• TASK DESCRIPTION: Every entry below should be printed exactly, without its images.

• DATA:
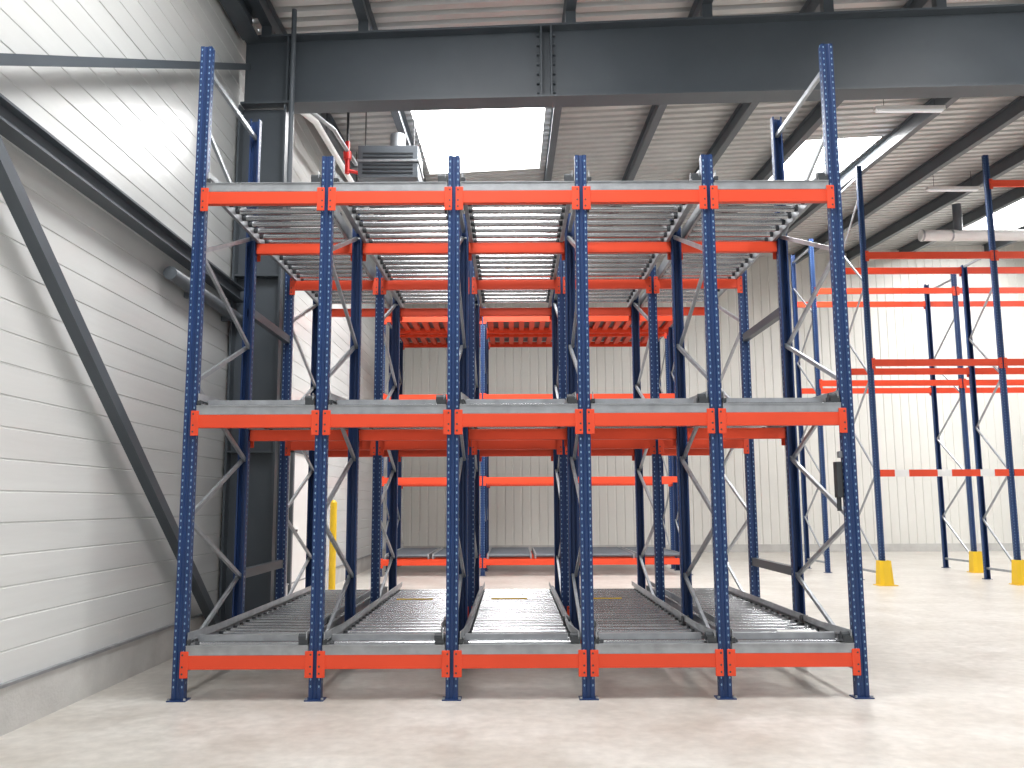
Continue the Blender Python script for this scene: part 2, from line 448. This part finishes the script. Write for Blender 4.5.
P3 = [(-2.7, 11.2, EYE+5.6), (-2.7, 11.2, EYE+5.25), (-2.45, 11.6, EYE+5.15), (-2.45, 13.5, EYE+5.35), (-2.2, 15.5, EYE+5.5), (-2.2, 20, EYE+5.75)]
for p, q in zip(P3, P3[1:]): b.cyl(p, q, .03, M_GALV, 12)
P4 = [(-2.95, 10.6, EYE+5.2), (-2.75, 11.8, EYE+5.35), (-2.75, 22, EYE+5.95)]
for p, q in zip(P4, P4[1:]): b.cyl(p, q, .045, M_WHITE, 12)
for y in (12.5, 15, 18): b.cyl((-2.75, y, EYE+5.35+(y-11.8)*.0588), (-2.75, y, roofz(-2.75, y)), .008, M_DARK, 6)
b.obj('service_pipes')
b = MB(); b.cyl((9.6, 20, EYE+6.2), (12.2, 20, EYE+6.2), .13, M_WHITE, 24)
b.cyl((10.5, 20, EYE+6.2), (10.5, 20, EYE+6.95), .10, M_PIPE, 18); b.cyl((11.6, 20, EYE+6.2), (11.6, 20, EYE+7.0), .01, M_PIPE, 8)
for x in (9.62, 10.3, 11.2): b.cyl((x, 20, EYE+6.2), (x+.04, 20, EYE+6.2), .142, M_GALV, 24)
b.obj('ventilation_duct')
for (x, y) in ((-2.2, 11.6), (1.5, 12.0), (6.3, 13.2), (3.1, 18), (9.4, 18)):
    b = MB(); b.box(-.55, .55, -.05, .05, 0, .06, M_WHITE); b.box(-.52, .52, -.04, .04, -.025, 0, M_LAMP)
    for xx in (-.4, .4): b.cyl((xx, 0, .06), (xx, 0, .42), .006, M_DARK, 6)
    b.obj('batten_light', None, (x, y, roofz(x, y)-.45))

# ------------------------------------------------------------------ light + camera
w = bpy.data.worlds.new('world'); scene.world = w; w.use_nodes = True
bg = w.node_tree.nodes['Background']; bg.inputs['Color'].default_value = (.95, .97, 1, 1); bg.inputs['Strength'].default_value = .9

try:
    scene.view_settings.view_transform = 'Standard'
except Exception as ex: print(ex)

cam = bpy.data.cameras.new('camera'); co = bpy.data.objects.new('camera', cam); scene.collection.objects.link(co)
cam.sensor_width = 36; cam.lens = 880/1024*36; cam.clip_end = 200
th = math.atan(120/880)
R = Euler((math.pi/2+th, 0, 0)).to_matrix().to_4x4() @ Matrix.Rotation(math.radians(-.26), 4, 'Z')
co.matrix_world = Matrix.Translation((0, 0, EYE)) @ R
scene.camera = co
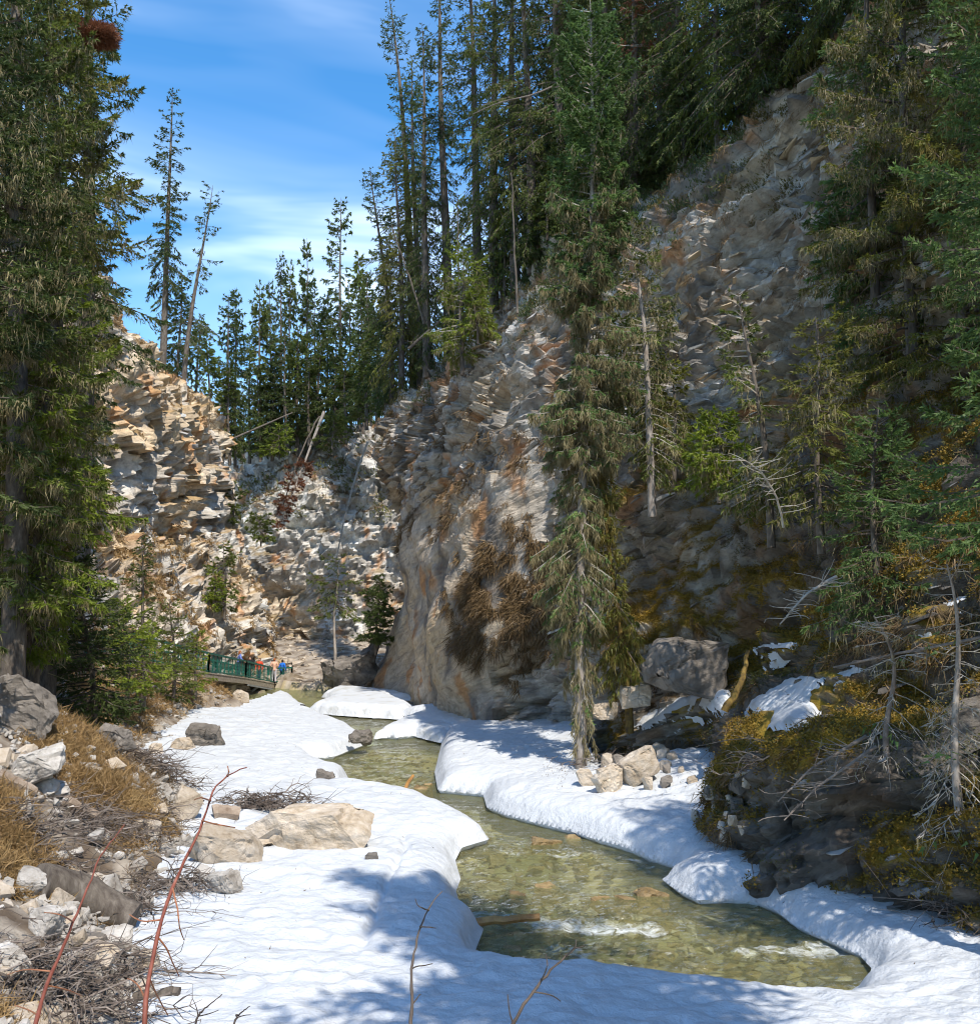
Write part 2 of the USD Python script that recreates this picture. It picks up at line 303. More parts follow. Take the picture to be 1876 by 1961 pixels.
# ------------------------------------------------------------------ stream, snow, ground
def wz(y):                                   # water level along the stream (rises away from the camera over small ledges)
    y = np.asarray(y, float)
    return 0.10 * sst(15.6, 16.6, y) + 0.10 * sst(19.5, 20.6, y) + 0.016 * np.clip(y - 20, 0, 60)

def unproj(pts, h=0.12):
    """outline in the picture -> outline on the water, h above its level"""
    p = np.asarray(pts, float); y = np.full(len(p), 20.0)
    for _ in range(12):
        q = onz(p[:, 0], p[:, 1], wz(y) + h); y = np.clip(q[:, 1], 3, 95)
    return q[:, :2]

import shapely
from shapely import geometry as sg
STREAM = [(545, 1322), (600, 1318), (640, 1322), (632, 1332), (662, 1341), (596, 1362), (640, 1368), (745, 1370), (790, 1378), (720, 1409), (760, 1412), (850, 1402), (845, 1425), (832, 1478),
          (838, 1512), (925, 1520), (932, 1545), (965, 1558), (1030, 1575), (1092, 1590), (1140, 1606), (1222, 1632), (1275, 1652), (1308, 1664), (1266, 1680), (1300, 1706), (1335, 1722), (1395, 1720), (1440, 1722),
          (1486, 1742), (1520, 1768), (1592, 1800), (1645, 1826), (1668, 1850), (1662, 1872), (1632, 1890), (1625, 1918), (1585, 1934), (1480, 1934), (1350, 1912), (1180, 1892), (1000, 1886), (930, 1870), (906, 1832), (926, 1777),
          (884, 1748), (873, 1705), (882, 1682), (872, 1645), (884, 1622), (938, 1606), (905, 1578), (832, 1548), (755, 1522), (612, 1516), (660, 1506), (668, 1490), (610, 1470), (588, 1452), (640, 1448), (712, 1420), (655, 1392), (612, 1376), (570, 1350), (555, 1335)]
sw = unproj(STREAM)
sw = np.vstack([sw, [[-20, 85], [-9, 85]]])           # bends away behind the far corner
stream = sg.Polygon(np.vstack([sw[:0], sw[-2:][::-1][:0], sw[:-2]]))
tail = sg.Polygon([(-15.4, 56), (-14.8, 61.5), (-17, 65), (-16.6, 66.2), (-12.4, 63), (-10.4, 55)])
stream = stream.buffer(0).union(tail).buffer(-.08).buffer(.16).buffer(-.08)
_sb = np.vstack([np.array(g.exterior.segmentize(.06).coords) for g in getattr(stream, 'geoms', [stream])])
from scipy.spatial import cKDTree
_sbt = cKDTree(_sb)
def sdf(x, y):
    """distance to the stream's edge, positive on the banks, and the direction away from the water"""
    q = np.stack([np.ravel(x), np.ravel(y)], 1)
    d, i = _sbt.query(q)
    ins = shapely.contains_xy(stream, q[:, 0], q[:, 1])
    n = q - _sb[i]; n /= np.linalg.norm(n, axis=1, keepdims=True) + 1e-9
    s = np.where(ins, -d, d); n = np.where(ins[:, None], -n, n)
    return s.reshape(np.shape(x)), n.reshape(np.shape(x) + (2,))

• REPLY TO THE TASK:
Continue the Blender Python script for this scene: part 2, from line 448. This part finishes the script. Write for Blender 4.5.
P3 = [(-2.7, 11.2, EYE+5.6), (-2.7, 11.2, EYE+5.25), (-2.45, 11.6, EYE+5.15), (-2.45, 13.5, EYE+5.35), (-2.2, 15.5, EYE+5.5), (-2.2, 20, EYE+5.75)]
for p, q in zip(P3, P3[1:]): b.cyl(p, q, .03, M_GALV, 12)
P4 = [(-2.95, 10.6, EYE+5.2), (-2.75, 11.8, EYE+5.35), (-2.75, 22, EYE+5.95)]
for p, q in zip(P4, P4[1:]): b.cyl(p, q, .045, M_WHITE, 12)
for y in (12.5, 15, 18): b.cyl((-2.75, y, EYE+5.35+(y-11.8)*.0588), (-2.75, y, roofz(-2.75, y)), .008, M_DARK, 6)
b.obj('service_pipes')
b = MB(); b.cyl((9.6, 20, EYE+6.2), (12.2, 20, EYE+6.2), .13, M_WHITE, 24)
b.cyl((10.5, 20, EYE+6.2), (10.5, 20, EYE+6.95), .10, M_PIPE, 18); b.cyl((11.6, 20, EYE+6.2), (11.6, 20, EYE+7.0), .01, M_PIPE, 8)
for x in (9.62, 10.3, 11.2): b.cyl((x, 20, EYE+6.2), (x+.04, 20, EYE+6.2), .142, M_GALV, 24)
b.obj('ventilation_duct')
for (x, y) in ((-2.2, 11.6), (1.5, 12.0), (6.3, 13.2), (3.1, 18), (9.4, 18)):
    b = MB(); b.box(-.55, .55, -.05, .05, 0, .06, M_WHITE); b.box(-.52, .52, -.04, .04, -.025, 0, M_LAMP)
    for xx in (-.4, .4): b.cyl((xx, 0, .06), (xx, 0, .42), .006, M_DARK, 6)
    b.obj('batten_light', None, (x, y, roofz(x, y)-.45))

# ------------------------------------------------------------------ light + camera
w = bpy.data.worlds.new('world'); scene.world = w; w.use_nodes = True
bg = w.node_tree.nodes['Background']; bg.inputs['Color'].default_value = (.95, .97, 1, 1); bg.inputs['Strength'].default_value = .9

try:
    scene.view_settings.view_transform = 'Standard'
except Exception as ex: print(ex)

cam = bpy.data.cameras.new('camera'); co = bpy.data.objects.new('camera', cam); scene.collection.objects.link(co)
cam.sensor_width = 36; cam.lens = 880/1024*36; cam.clip_end = 200
th = math.atan(120/880)
R = Euler((math.pi/2+th, 0, 0)).to_matrix().to_4x4() @ Matrix.Rotation(math.radians(-.26), 4, 'Z')
co.matrix_world = Matrix.Translation((0, 0, EYE)) @ R
scene.camera = co
Write part 2 of the USD Python script that recreates this picture. It picks up at line 303. More parts follow. Take the picture to be 1876 by 1961 pixels.
# ------------------------------------------------------------------ stream, snow, ground
def wz(y):                                   # water level along the stream (rises away from the camera over small ledges)
    y = np.asarray(y, float)
    return 0.10 * sst(15.6, 16.6, y) + 0.10 * sst(19.5, 20.6, y) + 0.016 * np.clip(y - 20, 0, 60)

def unproj(pts, h=0.12):
    """outline in the picture -> outline on the water, h above its level"""
    p = np.asarray(pts, float); y = np.full(len(p), 20.0)
    for _ in range(12):
        q = onz(p[:, 0], p[:, 1], wz(y) + h); y = np.clip(q[:, 1], 3, 95)
    return q[:, :2]

import shapely
from shapely import geometry as sg
STREAM = [(545, 1322), (600, 1318), (640, 1322), (632, 1332), (662, 1341), (596, 1362), (640, 1368), (745, 1370), (790, 1378), (720, 1409), (760, 1412), (850, 1402), (845, 1425), (832, 1478),
          (838, 1512), (925, 1520), (932, 1545), (965, 1558), (1030, 1575), (1092, 1590), (1140, 1606), (1222, 1632), (1275, 1652), (1308, 1664), (1266, 1680), (1300, 1706), (1335, 1722), (1395, 1720), (1440, 1722),
          (1486, 1742), (1520, 1768), (1592, 1800), (1645, 1826), (1668, 1850), (1662, 1872), (1632, 1890), (1625, 1918), (1585, 1934), (1480, 1934), (1350, 1912), (1180, 1892), (1000, 1886), (930, 1870), (906, 1832), (926, 1777),
          (884, 1748), (873, 1705), (882, 1682), (872, 1645), (884, 1622), (938, 1606), (905, 1578), (832, 1548), (755, 1522), (612, 1516), (660, 1506), (668, 1490), (610, 1470), (588, 1452), (640, 1448), (712, 1420), (655, 1392), (612, 1376), (570, 1350), (555, 1335)]
sw = unproj(STREAM)
sw = np.vstack([sw, [[-20, 85], [-9, 85]]])           # bends away behind the far corner
stream = sg.Polygon(np.vstack([sw[:0], sw[-2:][::-1][:0], sw[:-2]]))
tail = sg.Polygon([(-15.4, 56), (-14.8, 61.5), (-17, 65), (-16.6, 66.2), (-12.4, 63), (-10.4, 55)])
stream = stream.buffer(0).union(tail).buffer(-.08).buffer(.16).buffer(-.08)
_sb = np.vstack([np.array(g.exterior.segmentize(.06).coords) for g in getattr(stream, 'geoms', [stream])])
from scipy.spatial import cKDTree
_sbt = cKDTree(_sb)
def sdf(x, y):
    """distance to the stream's edge, positive on the banks, and the direction away from the water"""
    q = np.stack([np.ravel(x), np.ravel(y)], 1)
    d, i = _sbt.query(q)
    ins = shapely.contains_xy(stream, q[:, 0], q[:, 1])
    n = q - _sb[i]; n /= np.linalg.norm(n, axis=1, keepdims=True) + 1e-9
    s = np.where(ins, -d, d); n = np.where(ins[:, None], -n, n)
    return s.reshape(np.shape(x)), n.reshape(np.shape(x) + (2,))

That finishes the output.